• What the exercise asks: Each line of the data that includes the string "pixels" is to be copied out.

• Available data:
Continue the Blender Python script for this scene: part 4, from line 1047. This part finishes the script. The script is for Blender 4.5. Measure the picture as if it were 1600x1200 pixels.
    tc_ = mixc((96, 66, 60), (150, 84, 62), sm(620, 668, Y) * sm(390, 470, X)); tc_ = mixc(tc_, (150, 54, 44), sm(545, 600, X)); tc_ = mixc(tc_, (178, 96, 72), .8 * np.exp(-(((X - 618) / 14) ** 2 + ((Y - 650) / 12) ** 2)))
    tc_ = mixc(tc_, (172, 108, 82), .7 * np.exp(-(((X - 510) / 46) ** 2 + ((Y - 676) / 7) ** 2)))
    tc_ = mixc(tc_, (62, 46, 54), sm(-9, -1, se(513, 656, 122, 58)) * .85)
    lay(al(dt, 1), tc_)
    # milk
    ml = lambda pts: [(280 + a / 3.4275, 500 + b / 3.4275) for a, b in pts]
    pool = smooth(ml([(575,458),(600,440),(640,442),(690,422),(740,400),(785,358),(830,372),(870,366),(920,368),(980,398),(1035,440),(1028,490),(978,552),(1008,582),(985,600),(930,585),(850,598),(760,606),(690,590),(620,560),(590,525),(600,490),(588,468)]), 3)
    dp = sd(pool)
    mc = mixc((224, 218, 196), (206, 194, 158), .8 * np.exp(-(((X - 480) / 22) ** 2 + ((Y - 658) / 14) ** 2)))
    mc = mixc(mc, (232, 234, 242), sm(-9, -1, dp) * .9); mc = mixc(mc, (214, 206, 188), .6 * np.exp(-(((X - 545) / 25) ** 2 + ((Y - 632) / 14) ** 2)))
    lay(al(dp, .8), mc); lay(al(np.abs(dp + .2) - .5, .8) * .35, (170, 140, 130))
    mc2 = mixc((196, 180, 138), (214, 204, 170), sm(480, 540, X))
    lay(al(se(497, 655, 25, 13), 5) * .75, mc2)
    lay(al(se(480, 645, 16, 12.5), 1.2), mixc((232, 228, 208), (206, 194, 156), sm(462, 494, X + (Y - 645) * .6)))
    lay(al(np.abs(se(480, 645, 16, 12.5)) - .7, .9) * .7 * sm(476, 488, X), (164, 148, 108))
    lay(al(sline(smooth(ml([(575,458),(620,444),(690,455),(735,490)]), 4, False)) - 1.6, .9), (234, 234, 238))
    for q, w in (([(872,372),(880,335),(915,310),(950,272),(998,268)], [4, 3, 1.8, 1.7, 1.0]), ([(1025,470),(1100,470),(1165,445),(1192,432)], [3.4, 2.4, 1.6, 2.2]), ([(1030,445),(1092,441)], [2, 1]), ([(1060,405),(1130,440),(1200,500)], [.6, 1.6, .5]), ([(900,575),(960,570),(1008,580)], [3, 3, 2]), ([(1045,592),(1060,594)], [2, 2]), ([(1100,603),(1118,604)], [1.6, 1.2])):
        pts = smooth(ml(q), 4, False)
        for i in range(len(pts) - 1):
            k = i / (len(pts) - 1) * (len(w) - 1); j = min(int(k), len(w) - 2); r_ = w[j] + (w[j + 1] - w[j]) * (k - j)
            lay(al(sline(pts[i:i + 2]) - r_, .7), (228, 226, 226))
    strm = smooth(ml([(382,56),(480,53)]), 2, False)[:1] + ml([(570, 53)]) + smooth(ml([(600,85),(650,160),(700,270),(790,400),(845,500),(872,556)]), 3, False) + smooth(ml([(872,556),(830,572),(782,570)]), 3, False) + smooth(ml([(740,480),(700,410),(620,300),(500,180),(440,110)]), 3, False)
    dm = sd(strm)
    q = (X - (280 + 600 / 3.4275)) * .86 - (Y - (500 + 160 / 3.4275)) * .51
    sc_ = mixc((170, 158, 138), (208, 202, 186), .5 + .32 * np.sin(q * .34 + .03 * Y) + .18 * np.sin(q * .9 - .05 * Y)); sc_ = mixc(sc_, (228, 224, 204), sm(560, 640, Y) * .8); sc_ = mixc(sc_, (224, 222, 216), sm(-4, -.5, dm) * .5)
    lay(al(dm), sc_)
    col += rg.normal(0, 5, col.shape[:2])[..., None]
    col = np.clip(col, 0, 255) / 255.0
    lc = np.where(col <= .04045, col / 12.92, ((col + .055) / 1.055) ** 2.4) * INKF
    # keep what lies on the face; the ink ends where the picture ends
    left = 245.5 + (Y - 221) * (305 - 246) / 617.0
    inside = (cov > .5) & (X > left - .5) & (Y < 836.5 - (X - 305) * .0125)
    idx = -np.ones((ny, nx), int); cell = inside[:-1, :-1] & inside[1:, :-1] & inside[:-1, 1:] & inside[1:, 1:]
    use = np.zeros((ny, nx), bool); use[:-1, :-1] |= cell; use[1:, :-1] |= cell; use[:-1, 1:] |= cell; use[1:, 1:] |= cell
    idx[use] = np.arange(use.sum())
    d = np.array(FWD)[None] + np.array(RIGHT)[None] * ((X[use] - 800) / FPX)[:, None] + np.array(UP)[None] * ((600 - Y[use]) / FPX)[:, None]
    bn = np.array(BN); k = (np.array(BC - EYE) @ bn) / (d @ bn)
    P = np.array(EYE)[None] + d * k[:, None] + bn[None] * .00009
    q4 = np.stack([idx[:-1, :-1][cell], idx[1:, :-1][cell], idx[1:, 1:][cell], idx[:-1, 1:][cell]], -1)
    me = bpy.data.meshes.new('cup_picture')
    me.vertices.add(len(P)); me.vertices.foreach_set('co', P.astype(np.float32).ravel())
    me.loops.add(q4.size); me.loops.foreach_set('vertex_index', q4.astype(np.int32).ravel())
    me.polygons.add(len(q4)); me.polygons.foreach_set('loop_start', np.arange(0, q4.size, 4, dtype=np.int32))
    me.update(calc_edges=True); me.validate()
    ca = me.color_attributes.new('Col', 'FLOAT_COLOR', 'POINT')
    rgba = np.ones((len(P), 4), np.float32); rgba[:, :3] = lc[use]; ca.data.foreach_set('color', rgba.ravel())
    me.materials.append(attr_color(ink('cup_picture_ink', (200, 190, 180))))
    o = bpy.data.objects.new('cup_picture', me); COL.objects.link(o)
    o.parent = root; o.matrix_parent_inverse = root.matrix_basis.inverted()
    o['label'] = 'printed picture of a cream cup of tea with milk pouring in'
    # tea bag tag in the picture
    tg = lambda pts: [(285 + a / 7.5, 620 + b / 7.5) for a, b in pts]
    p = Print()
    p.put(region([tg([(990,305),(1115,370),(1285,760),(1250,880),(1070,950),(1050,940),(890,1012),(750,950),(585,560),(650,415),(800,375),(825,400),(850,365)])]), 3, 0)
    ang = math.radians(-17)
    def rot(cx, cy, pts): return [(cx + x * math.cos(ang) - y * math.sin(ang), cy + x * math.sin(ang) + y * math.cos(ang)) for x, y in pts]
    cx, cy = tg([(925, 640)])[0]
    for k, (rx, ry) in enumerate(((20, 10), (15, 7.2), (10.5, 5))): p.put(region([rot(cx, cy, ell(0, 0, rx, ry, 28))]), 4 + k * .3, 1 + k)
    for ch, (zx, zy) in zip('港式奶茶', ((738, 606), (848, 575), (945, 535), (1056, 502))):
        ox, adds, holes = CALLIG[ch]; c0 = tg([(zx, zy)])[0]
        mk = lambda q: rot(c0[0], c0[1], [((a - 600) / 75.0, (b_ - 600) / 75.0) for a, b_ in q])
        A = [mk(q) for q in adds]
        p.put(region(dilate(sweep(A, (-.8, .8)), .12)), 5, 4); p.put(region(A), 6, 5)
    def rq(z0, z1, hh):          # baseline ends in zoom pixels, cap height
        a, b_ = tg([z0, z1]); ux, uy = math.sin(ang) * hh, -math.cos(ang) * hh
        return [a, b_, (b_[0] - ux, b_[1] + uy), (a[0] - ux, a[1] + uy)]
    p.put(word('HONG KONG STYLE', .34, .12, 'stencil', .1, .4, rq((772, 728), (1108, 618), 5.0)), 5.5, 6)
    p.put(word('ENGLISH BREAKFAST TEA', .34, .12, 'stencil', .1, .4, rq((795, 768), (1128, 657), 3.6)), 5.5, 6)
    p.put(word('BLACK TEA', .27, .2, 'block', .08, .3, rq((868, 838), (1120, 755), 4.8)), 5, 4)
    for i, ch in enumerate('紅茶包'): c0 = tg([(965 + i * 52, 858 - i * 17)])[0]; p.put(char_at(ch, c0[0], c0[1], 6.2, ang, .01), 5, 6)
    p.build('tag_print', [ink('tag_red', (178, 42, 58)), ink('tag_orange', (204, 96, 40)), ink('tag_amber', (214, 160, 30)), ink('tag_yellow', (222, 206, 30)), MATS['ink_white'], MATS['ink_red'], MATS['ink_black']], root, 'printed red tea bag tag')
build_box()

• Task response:
Continue the Blender Python script for this scene: part 4, from line 1047. This part finishes the script. The script is for Blender 4.5. Measure the picture as if it were 1600x1200 pixels.
    def rq(z0, z1, hh):          # baseline ends in zoom pixels, cap height